--- Start ---

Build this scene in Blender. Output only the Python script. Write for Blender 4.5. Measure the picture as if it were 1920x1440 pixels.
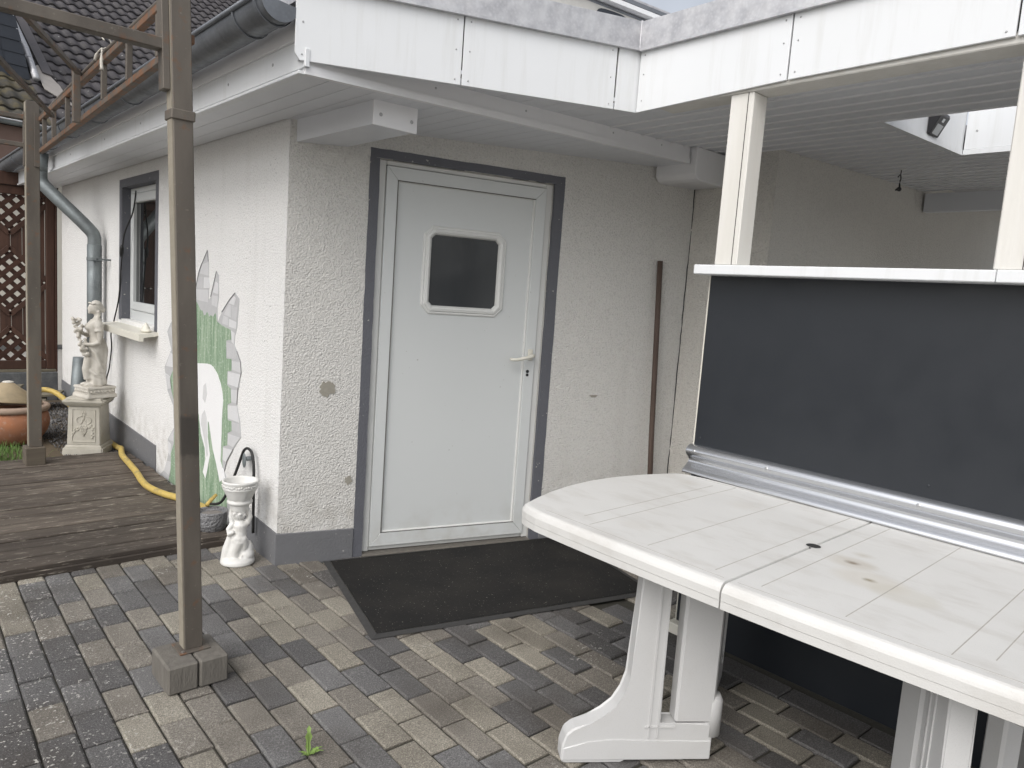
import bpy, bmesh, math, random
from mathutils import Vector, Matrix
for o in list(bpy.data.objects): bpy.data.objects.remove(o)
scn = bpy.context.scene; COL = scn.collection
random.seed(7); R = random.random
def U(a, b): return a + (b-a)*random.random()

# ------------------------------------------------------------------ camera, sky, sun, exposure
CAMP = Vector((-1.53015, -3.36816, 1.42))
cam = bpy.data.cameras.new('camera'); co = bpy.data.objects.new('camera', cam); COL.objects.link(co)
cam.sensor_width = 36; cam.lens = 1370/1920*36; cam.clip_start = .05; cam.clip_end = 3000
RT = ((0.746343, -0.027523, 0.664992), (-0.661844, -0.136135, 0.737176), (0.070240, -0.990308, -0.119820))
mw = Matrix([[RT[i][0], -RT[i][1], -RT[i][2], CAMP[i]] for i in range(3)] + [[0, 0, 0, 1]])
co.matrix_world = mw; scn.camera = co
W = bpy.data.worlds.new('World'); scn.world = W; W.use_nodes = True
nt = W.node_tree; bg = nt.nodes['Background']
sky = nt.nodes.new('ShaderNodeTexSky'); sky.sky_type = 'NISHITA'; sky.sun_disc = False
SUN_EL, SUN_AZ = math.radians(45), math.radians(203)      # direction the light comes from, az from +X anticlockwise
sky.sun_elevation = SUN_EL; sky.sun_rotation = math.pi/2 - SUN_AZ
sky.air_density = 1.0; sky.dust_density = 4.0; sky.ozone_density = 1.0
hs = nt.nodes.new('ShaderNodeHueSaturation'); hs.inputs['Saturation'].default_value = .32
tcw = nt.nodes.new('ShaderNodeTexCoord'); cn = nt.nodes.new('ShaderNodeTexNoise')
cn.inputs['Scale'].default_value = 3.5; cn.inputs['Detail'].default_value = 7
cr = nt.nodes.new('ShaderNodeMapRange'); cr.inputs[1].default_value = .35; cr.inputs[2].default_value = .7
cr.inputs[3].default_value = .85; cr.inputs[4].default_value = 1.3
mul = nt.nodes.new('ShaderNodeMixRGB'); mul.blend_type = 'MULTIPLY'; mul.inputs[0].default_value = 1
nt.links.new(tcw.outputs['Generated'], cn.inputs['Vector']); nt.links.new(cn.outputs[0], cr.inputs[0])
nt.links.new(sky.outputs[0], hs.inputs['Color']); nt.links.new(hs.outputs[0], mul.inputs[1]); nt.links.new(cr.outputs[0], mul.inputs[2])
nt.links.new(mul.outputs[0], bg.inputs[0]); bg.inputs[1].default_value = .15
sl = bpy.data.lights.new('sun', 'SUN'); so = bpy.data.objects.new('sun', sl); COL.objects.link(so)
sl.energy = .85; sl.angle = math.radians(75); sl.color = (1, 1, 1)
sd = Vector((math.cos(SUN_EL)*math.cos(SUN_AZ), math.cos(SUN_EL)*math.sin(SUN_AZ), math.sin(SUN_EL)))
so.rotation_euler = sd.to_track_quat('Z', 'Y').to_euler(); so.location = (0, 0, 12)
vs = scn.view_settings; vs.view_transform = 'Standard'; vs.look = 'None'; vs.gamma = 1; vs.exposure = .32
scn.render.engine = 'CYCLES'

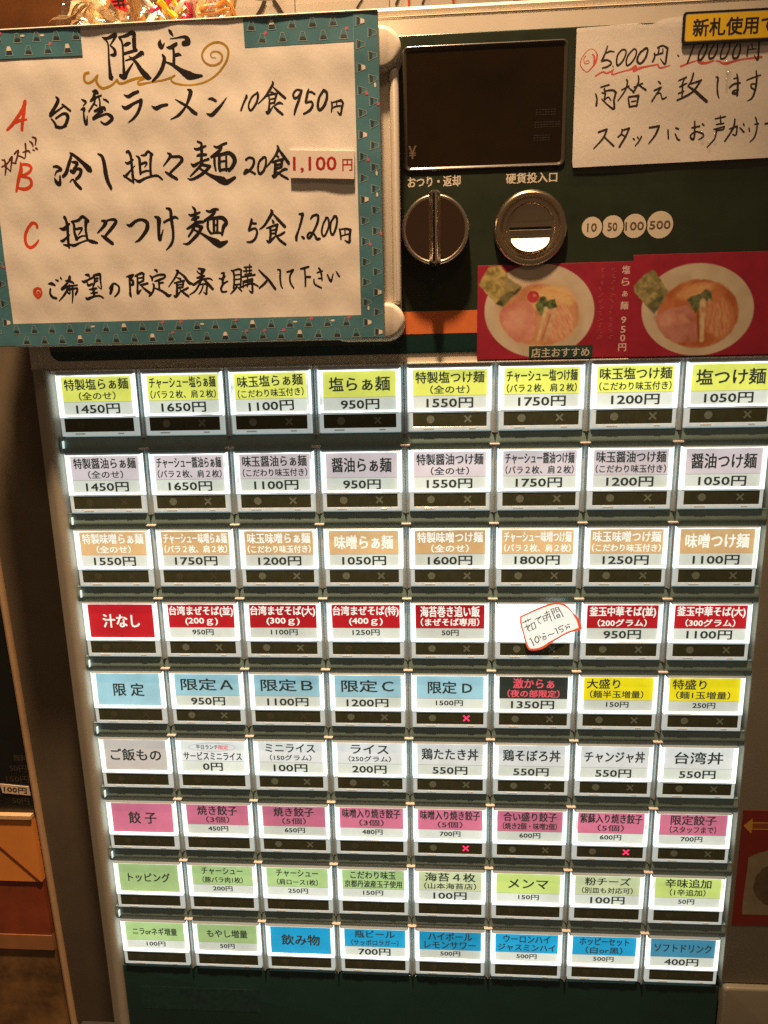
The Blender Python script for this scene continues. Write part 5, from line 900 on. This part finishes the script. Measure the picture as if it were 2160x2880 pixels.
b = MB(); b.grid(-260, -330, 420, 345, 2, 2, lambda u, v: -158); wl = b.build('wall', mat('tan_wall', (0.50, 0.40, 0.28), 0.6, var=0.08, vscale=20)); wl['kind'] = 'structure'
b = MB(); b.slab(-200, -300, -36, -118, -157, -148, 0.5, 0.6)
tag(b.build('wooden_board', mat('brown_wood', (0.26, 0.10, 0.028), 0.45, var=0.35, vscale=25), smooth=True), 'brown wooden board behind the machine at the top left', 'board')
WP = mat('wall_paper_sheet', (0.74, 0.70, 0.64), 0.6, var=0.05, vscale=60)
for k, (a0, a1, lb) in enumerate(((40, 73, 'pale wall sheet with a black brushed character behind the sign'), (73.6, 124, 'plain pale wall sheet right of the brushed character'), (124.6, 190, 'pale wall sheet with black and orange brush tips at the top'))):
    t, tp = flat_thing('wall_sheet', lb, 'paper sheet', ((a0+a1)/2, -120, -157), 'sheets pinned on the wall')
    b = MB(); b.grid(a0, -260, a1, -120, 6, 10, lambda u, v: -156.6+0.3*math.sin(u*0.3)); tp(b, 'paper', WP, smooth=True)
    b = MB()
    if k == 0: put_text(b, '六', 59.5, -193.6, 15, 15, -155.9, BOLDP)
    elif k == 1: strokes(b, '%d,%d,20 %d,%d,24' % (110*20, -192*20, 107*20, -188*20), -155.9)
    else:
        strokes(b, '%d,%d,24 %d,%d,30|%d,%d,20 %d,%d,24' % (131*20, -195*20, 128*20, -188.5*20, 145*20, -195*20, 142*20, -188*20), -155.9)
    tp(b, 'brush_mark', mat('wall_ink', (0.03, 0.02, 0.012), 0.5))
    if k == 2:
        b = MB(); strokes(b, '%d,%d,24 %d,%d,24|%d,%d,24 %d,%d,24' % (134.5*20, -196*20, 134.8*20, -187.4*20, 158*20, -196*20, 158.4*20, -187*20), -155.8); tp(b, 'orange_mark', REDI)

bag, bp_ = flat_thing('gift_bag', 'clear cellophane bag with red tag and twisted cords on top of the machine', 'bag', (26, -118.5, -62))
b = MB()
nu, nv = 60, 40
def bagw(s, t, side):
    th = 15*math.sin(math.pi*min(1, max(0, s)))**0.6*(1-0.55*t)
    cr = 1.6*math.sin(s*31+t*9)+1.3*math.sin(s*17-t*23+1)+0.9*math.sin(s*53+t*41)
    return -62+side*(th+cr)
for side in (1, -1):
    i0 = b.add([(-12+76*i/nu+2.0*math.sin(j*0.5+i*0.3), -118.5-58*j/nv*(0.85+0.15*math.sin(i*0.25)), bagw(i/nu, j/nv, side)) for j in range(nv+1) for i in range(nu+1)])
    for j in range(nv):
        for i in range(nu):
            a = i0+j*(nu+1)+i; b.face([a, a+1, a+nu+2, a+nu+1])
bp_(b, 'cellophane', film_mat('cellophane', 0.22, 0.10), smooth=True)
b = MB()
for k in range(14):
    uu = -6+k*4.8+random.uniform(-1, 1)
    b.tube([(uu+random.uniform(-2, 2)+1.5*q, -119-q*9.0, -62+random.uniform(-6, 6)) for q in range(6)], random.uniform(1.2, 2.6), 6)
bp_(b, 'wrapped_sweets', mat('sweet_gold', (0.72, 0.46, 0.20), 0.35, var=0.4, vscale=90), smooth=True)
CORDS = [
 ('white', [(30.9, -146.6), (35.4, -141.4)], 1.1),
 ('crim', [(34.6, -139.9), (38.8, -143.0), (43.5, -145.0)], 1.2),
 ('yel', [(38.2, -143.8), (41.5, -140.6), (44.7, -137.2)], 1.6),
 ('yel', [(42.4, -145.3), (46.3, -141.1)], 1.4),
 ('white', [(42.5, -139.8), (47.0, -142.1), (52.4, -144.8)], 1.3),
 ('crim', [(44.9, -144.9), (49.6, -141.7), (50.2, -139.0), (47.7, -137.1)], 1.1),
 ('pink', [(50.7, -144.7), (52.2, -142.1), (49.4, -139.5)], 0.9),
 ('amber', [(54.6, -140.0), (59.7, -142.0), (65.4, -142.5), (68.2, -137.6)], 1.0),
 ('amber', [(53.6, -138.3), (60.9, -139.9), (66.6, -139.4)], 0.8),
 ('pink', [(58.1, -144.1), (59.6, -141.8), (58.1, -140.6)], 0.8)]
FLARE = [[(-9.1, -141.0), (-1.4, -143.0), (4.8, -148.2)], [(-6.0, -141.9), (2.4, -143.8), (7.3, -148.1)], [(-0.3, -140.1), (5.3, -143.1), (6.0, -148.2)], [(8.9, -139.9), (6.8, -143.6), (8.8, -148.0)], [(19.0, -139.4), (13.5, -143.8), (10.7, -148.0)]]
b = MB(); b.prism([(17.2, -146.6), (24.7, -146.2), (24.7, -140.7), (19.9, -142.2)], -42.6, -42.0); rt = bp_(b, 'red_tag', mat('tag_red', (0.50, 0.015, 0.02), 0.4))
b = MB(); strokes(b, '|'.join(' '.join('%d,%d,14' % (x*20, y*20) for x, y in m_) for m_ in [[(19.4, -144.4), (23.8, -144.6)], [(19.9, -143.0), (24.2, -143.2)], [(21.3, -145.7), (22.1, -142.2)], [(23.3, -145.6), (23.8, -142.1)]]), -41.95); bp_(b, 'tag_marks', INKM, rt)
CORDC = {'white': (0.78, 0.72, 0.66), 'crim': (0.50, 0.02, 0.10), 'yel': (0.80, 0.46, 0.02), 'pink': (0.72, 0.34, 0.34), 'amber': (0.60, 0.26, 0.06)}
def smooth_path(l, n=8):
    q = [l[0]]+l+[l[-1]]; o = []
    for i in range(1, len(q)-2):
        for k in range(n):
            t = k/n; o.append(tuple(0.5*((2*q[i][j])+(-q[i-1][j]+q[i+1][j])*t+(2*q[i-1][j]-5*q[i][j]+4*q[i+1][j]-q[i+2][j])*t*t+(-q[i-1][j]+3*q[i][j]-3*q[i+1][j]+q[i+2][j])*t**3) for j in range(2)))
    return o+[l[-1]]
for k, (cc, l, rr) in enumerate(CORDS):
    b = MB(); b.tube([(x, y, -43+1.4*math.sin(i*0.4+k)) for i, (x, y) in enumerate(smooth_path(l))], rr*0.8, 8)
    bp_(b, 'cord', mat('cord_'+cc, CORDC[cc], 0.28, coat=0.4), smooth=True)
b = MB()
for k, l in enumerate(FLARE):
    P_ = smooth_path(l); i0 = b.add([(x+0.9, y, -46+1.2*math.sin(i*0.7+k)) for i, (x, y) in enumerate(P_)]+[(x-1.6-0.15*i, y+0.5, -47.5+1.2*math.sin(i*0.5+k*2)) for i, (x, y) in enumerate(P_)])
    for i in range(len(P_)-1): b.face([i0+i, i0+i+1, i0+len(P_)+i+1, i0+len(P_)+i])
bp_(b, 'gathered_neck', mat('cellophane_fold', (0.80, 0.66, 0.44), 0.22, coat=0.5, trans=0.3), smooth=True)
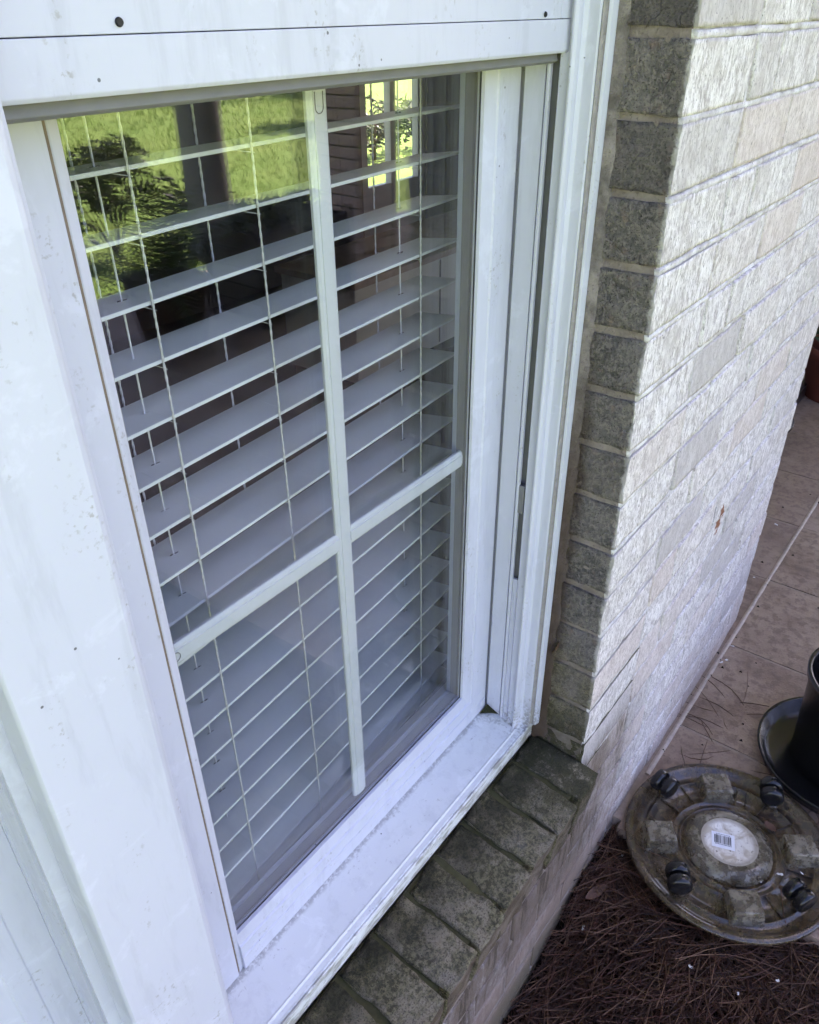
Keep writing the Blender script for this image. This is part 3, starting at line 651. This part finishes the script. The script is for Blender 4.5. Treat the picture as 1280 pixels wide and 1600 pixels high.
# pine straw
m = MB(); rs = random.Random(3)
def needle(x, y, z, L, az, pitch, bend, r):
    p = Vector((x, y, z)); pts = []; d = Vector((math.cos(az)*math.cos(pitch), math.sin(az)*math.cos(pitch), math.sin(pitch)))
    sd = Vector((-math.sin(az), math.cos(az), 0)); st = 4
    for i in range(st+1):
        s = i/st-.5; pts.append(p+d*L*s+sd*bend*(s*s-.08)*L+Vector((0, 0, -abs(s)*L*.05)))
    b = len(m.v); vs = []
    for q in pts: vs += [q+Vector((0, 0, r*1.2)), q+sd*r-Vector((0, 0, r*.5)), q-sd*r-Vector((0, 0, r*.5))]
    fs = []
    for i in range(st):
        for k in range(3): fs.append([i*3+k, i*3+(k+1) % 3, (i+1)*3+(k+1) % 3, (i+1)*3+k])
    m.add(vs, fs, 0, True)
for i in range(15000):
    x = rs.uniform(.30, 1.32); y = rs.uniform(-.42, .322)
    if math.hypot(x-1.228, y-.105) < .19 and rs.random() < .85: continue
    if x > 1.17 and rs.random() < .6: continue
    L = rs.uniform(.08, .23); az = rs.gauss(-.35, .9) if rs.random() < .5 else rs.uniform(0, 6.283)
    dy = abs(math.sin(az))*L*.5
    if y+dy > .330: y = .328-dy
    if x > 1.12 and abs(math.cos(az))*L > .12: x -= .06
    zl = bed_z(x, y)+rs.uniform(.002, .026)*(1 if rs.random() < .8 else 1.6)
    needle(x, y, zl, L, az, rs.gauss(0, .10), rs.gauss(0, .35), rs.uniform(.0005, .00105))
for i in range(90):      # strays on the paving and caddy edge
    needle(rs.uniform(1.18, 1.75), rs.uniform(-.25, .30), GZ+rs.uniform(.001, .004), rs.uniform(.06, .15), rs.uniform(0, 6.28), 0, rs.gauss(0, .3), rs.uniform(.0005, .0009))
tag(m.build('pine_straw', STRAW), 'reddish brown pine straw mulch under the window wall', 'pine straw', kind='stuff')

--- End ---

**SHORT EXERCISE**
Look above for the line that contains "The Blender Python". Starting there, transcribe every line exactly until you have copied the line that contains "b = MB(); strokes(b, '%d,%d,24".

**SOLUTION TO THIS TASK**
The Blender Python script for this scene continues. Write part 5, from line 900 on. This part finishes the script. Measure the picture as if it were 2160x2880 pixels.
b = MB(); b.grid(-260, -330, 420, 345, 2, 2, lambda u, v: -158); wl = b.build('wall', mat('tan_wall', (0.50, 0.40, 0.28), 0.6, var=0.08, vscale=20)); wl['kind'] = 'structure'
b = MB(); b.slab(-200, -300, -36, -118, -157, -148, 0.5, 0.6)
tag(b.build('wooden_board', mat('brown_wood', (0.26, 0.10, 0.028), 0.45, var=0.35, vscale=25), smooth=True), 'brown wooden board behind the machine at the top left', 'board')
WP = mat('wall_paper_sheet', (0.74, 0.70, 0.64), 0.6, var=0.05, vscale=60)
for k, (a0, a1, lb) in enumerate(((40, 73, 'pale wall sheet with a black brushed character behind the sign'), (73.6, 124, 'plain pale wall sheet right of the brushed character'), (124.6, 190, 'pale wall sheet with black and orange brush tips at the top'))):
    t, tp = flat_thing('wall_sheet', lb, 'paper sheet', ((a0+a1)/2, -120, -157), 'sheets pinned on the wall')
    b = MB(); b.grid(a0, -260, a1, -120, 6, 10, lambda u, v: -156.6+0.3*math.sin(u*0.3)); tp(b, 'paper', WP, smooth=True)
    b = MB()
    if k == 0: put_text(b, '六', 59.5, -193.6, 15, 15, -155.9, BOLDP)
    elif k == 1: strokes(b, '%d,%d,20 %d,%d,24' % (110*20, -192*20, 107*20, -188*20), -155.9)
    else:
        strokes(b, '%d,%d,24 %d,%d,30|%d,%d,20 %d,%d,24' % (131*20, -195*20, 128*20, -188.5*20, 145*20, -195*20, 142*20, -188*20), -155.9)
    tp(b, 'brush_mark', mat('wall_ink', (0.03, 0.02, 0.012), 0.5))
    if k == 2:
        b = MB(); strokes(b, '%d,%d,24 %d,%d,24|%d,%d,24 %d,%d,24' % (134.5*20, -196*20, 134.8*20, -187.4*20, 158*20, -196*20, 158.4*20, -187*20), -155.8); tp(b, 'orange_mark', REDI)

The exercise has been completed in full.